- _Exercise aim_
Give the listing again character for character, but drop the images.

━━━━━━━━━━━━━━━━━━━━━━━━━━━━━━

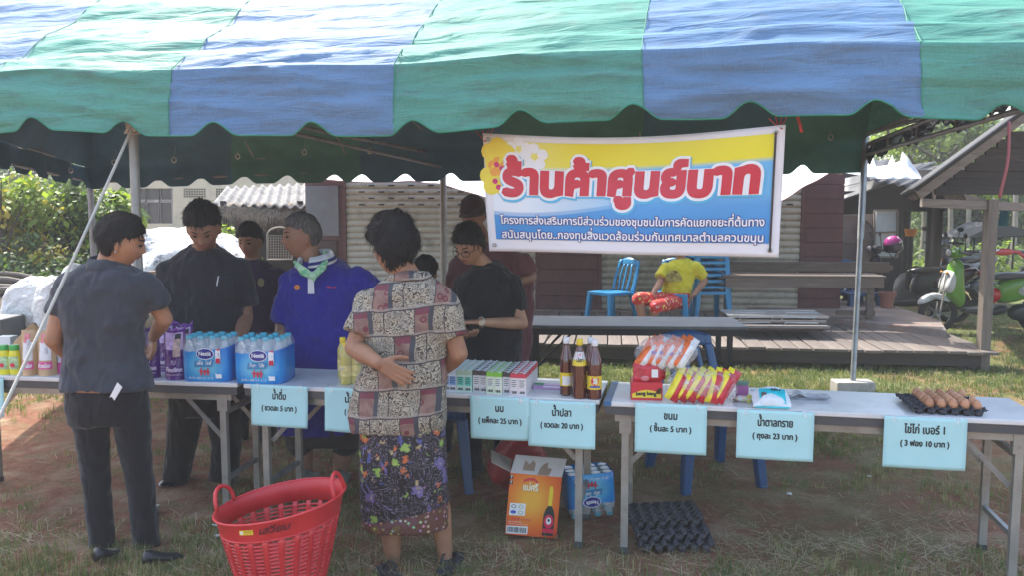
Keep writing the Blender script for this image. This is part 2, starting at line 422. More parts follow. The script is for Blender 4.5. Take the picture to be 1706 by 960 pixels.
# frame: galvanised poles and trusses
galv = mat('galvanised_steel', (.29, .30, .30), .42, .2, 9, metal=.55, dirt=(.2, .14, .1, .5)); dkst = mat('dark_painted_steel', (.26, .25, .25), .5, .2, 8, metal=.3, dirt=(.14, .08, .05, .5))
pb = Z(219, 878, 0); pb.y = 4.40; p0 = P(222, 215, 4.42); b = B(); b.cyl(pb, p0, .024, n=16); b.cyl(p0 - Vector((0, 0, .08)), p0 + Vector((0, 0, .16)), .019, n=12); b.box(pb.x - .045, pb.x + .045, pb.y - .06, pb.y + .06, 0, .03); b.build('front_pole', galv, tent, True)
br = P(1441, 258, 7.97); bl2 = P(738, 278, 9.05); bl3 = P(150, 303, 10.25)
brb = Z(1421, 634, .12)
for a, bb, r, mm in ((br, Vector((brb.x, brb.y, 0.1)), .024, galv), (bl2, Vector((bl2.x, bl2.y, 0)), .034, dkst), (bl3, Vector((bl3.x, bl3.y, 0)), .036, dkst)):
    b = B(); b.cyl(a + Vector((0, 0, .22)), bb, r, n=14)
    if mm is galv: b.cyl(a.lerp(bb, .0) + Vector((0, 0, .3)), a.lerp(bb, .38), r * 1.28, n=14)
    b.build('back_pole', mm, tent, True)
up = Vector((0, 0, .19))
FLc = Vector((-3.83, eaveD(-3.83), EH - .2))
b = B()
for a, c in ((br, bl2), (bl2, bl3), (bl3, FLc), (br, FRc + Vector((0, 0, -.2)))):
    for q in (Vector(), up): b.cyl(a + q, c + q, .017, n=8)
    n = max(2, int((c - a).length / .9))
    for k in range(1, n): b.cyl(a.lerp(c, k / n), a.lerp(c, k / n) + up, .011, n=6)
b.build('eave_truss', dkst, tent, True)
b = B()
ridge = lambda X: Vector((X, eaveD(X), EH)) + n_bk * DEPTH / 2 + Vector((0, 0, RIDGE - EH - .2))
for a, c in ((bl3, ridge(-3.8)), (bl2, ridge(-1.8)), (bl2, ridge(-3.2)), (br, ridge(2.1)), (br, ridge(.6)), (bl2.lerp(bl3, .5), ridge(-3.8)), (bl2.lerp(br, .5), ridge(.2)), (bl2.lerp(br, .25), ridge(-.8)), (bl2.lerp(bl3, .25), ridge(-2.9))):
    b.cyl(a + up, c, .016, n=8)
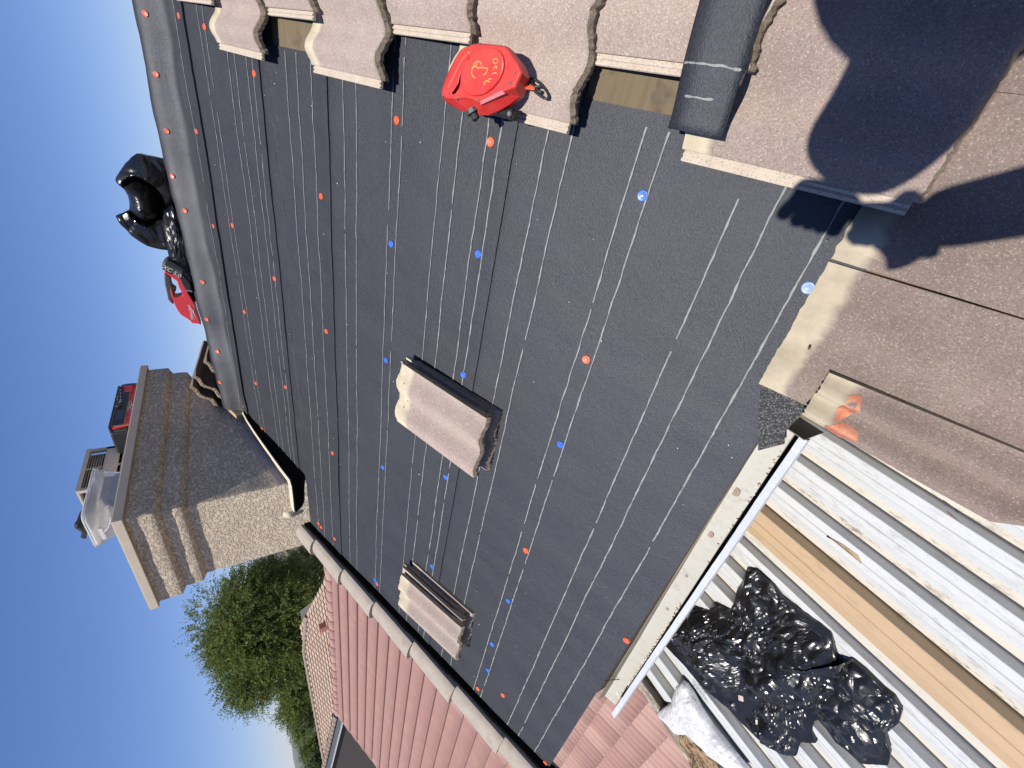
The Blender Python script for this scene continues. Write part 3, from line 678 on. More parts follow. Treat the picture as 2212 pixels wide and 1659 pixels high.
# flashing round the foot of the chimney: raised cream sheet, the shade beneath painted as near-black faces
fl = [(-2.190, 2.80, 0.012), (-2.198, 2.70, 0.030), (-2.206, 2.58, 0.046), (-2.216, 2.45, 0.060), (-2.226, 2.32, 0.073), (-2.240, 2.18, 0.085), (-2.256, 2.055, 0.092), (-2.30, 2.035, 0.094), (-2.42, 2.036, 0.093), (-2.54, 2.045, 0.090), (-2.60, 2.062, 0.078)]
rows = []; nF = len(fl)
def inner(k, p):
    if k < 7: return Vector((-2.300, p[1] + 0.02, p[2] + 0.012))
    return Vector((p[0], 2.095, p[2] + 0.010))
ro = []; ri = []; rs = []; rb = []
for k, p in enumerate(fl):
    wob = 0.004 * nz(k * 1.7, 2, 3)
    O = Vector((p[0] + wob, p[1], p[2])); dirn = Vector((1, 0, 0)) if k < 6 else Vector((0.7, -0.7, 0)) if k == 6 else Vector((0, -1, 0))
    ro.append(O); wdt = 0.016 + 0.016 * smooth(0, 6, k)
    ri.append(O - dirn * wdt + Vector((0, 0, 0.004))); rb.append(inner(k, p) - Vector((0, 0, 0.03))); rs.append(Vector((O.x, O.y, -0.02)))
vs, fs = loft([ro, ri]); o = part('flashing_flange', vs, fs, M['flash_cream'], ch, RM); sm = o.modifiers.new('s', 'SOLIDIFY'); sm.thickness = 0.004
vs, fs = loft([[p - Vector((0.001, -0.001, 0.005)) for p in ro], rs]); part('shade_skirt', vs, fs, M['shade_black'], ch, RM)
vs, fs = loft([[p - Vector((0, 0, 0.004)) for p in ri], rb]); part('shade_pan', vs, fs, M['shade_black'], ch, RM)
mb = MB()
pa = [(-2.303, 2.62, 0.10), (-2.303, 2.10, 0.145), (-2.303, 2.10, 0.085), (-2.303, 2.80, 0.02)]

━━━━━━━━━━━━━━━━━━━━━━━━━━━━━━

- _Answer for the task_
Keep writing the Blender script for this image. This is part 2, starting at line 422. More parts follow. The script is for Blender 4.5. Take the picture to be 1706 by 960 pixels.
# frame: galvanised poles and trusses
galv = mat('galvanised_steel', (.29, .30, .30), .42, .2, 9, metal=.55, dirt=(.2, .14, .1, .5)); dkst = mat('dark_painted_steel', (.26, .25, .25), .5, .2, 8, metal=.3, dirt=(.14, .08, .05, .5))
pb = Z(219, 878, 0); pb.y = 4.40; p0 = P(222, 215, 4.42); b = B(); b.cyl(pb, p0, .024, n=16); b.cyl(p0 - Vector((0, 0, .08)), p0 + Vector((0, 0, .16)), .019, n=12); b.box(pb.x - .045, pb.x + .045, pb.y - .06, pb.y + .06, 0, .03); b.build('front_pole', galv, tent, True)
br = P(1441, 258, 7.97); bl2 = P(738, 278, 9.05); bl3 = P(150, 303, 10.25)
brb = Z(1421, 634, .12)
for a, bb, r, mm in ((br, Vector((brb.x, brb.y, 0.1)), .024, galv), (bl2, Vector((bl2.x, bl2.y, 0)), .034, dkst), (bl3, Vector((bl3.x, bl3.y, 0)), .036, dkst)):
    b = B(); b.cyl(a + Vector((0, 0, .22)), bb, r, n=14)
    if mm is galv: b.cyl(a.lerp(bb, .0) + Vector((0, 0, .3)), a.lerp(bb, .38), r * 1.28, n=14)
    b.build('back_pole', mm, tent, True)
up = Vector((0, 0, .19))
FLc = Vector((-3.83, eaveD(-3.83), EH - .2))
b = B()
for a, c in ((br, bl2), (bl2, bl3), (bl3, FLc), (br, FRc + Vector((0, 0, -.2)))):
    for q in (Vector(), up): b.cyl(a + q, c + q, .017, n=8)
    n = max(2, int((c - a).length / .9))
    for k in range(1, n): b.cyl(a.lerp(c, k / n), a.lerp(c, k / n) + up, .011, n=6)
b.build('eave_truss', dkst, tent, True)
b = B()
ridge = lambda X: Vector((X, eaveD(X), EH)) + n_bk * DEPTH / 2 + Vector((0, 0, RIDGE - EH - .2))
for a, c in ((bl3, ridge(-3.8)), (bl2, ridge(-1.8)), (bl2, ridge(-3.2)), (br, ridge(2.1)), (br, ridge(.6)), (bl2.lerp(bl3, .5), ridge(-3.8)), (bl2.lerp(br, .5), ridge(.2)), (bl2.lerp(br, .25), ridge(-.8)), (bl2.lerp(bl3, .25), ridge(-2.9))):
    b.cyl(a + up, c, .016, n=8)
The Blender Python script for this scene continues. Write part 3, from line 678 on. More parts follow. Treat the picture as 2212 pixels wide and 1659 pixels high.
# flashing round the foot of the chimney: raised cream sheet, the shade beneath painted as near-black faces
fl = [(-2.190, 2.80, 0.012), (-2.198, 2.70, 0.030), (-2.206, 2.58, 0.046), (-2.216, 2.45, 0.060), (-2.226, 2.32, 0.073), (-2.240, 2.18, 0.085), (-2.256, 2.055, 0.092), (-2.30, 2.035, 0.094), (-2.42, 2.036, 0.093), (-2.54, 2.045, 0.090), (-2.60, 2.062, 0.078)]
rows = []; nF = len(fl)
def inner(k, p):
    if k < 7: return Vector((-2.300, p[1] + 0.02, p[2] + 0.012))
    return Vector((p[0], 2.095, p[2] + 0.010))
ro = []; ri = []; rs = []; rb = []
for k, p in enumerate(fl):
    wob = 0.004 * nz(k * 1.7, 2, 3)
    O = Vector((p[0] + wob, p[1], p[2])); dirn = Vector((1, 0, 0)) if k < 6 else Vector((0.7, -0.7, 0)) if k == 6 else Vector((0, -1, 0))
    ro.append(O); wdt = 0.016 + 0.016 * smooth(0, 6, k)
    ri.append(O - dirn * wdt + Vector((0, 0, 0.004))); rb.append(inner(k, p) - Vector((0, 0, 0.03))); rs.append(Vector((O.x, O.y, -0.02)))
vs, fs = loft([ro, ri]); o = part('flashing_flange', vs, fs, M['flash_cream'], ch, RM); sm = o.modifiers.new('s', 'SOLIDIFY'); sm.thickness = 0.004
vs, fs = loft([[p - Vector((0.001, -0.001, 0.005)) for p in ro], rs]); part('shade_skirt', vs, fs, M['shade_black'], ch, RM)
vs, fs = loft([[p - Vector((0, 0, 0.004)) for p in ri], rb]); part('shade_pan', vs, fs, M['shade_black'], ch, RM)
mb = MB()
pa = [(-2.303, 2.62, 0.10), (-2.303, 2.10, 0.145), (-2.303, 2.10, 0.085), (-2.303, 2.80, 0.02)]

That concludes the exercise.